Throw Momma From The Train
March 19, 2008 at 8:55 am
Actually, throw grandmomma from the train. Then under a bus. Then back up over her.
Barack Obama on Jeremiah Wright:
“I can no more disown him than I can disown the black community. I can no more disown him than I can my white grandmother – a woman who helped raise me, a woman who sacrificed again and again for me, a woman who loves me as much as she loves anything in this world, but a woman who once confessed her fear of black men who passed by her on the street, and who on more than one occasion has uttered racial or ethnic stereotypes that made me cringe. These people are a part of me. And they are a part of America, this country that I love.”
For a kinder, gentler view of a candidate’s grandparent, here’s Hillary Clinton last week:
“Some of you know that my grandfather came to Scranton when he was 3 years old,” she said, recalling that he went to work in a local lace mill when he was 11 years old, spending his entire lifetime working in the mill. She remembered that before winning a football scholarship to Penn State, her grandfather played in the “Dream Game,” an annual all-star contest that pits players from Scranton high schools against those from surrounding communities.
For the final adjudicatory word on grandparents, let’s consult Nobel Peace Prize winner Jimmy Carter:
National Grandparents Day
By the President of the United States of America
A ProclamationAs we seek to strengthen the enduring values of the family, it is appropriate that we honor our grandparents.
Grandparents are our continuing tie to the near past, to the events and beliefs and experiences that so strongly affect our lives and the world around us. Whether they are our own or surrogate grandparents who fill some of the gaps in our mobile society, our senior generation also provides our society a link to our national heritage and traditions.
We all know grandparents whose values transcend passing fads and pressures, and who possess the wisdom of distilled pain and joy. Because they are usually free to love and guide and befriend the young without having to take daily responsibility for them, they can often reach out past pride and fear of failure and close the space between generations.

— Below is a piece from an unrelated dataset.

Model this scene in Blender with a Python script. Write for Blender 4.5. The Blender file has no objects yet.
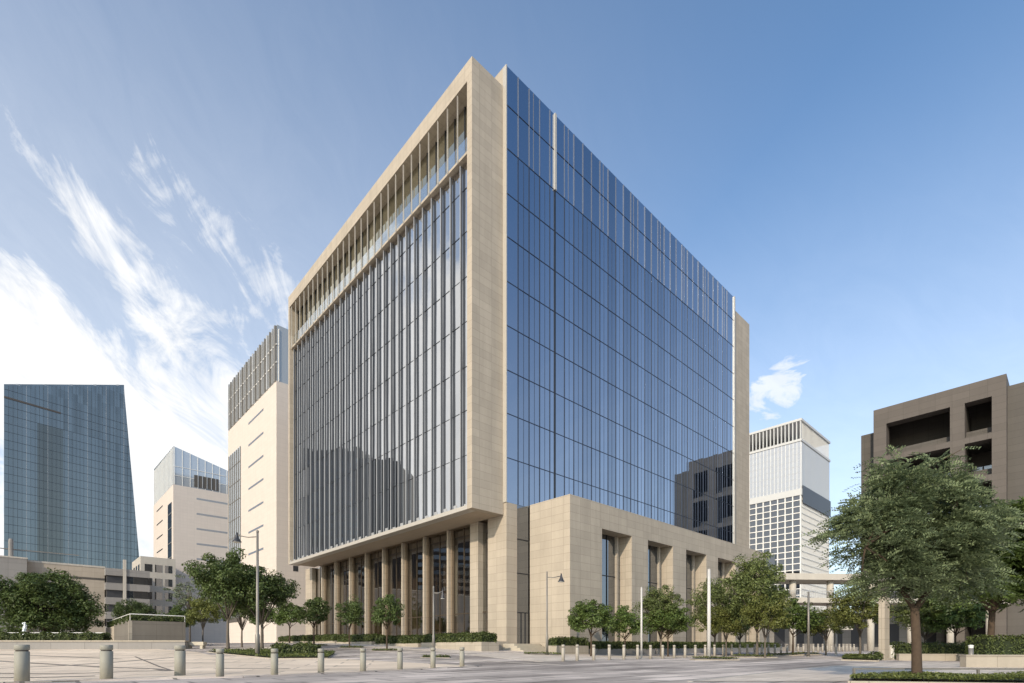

The Congress, by joint resolution (H.J. Res. 244) has authorized and requested the President to designate the first Sunday of September following Labor Day each year as National Grandparents Day.
NOW, THEREFORE, I, JIMMY CARTER, President of the United States of America, do hereby designate Sunday, September 9, 1979 and the first Sunday following Labor Day in each succeeding year as “National Grandparents Day”.
I urge officials of Government at the national, State, and local levels and of voluntary organizations to plan appropriate activities that recognize the importance and the worth of the 17 million grandparents in our nation. I urge all Americans to take the time to honor their own grandparents or those in their community.






















Kent Dorfman said,
March 19, 2008 @ 10:02 am
evocative of Charles Colson’s oft-quoted remark that he would run over his own grandmother to get richard nixon re-elected…. which was then the subject of a brilliant Art Buchwald column.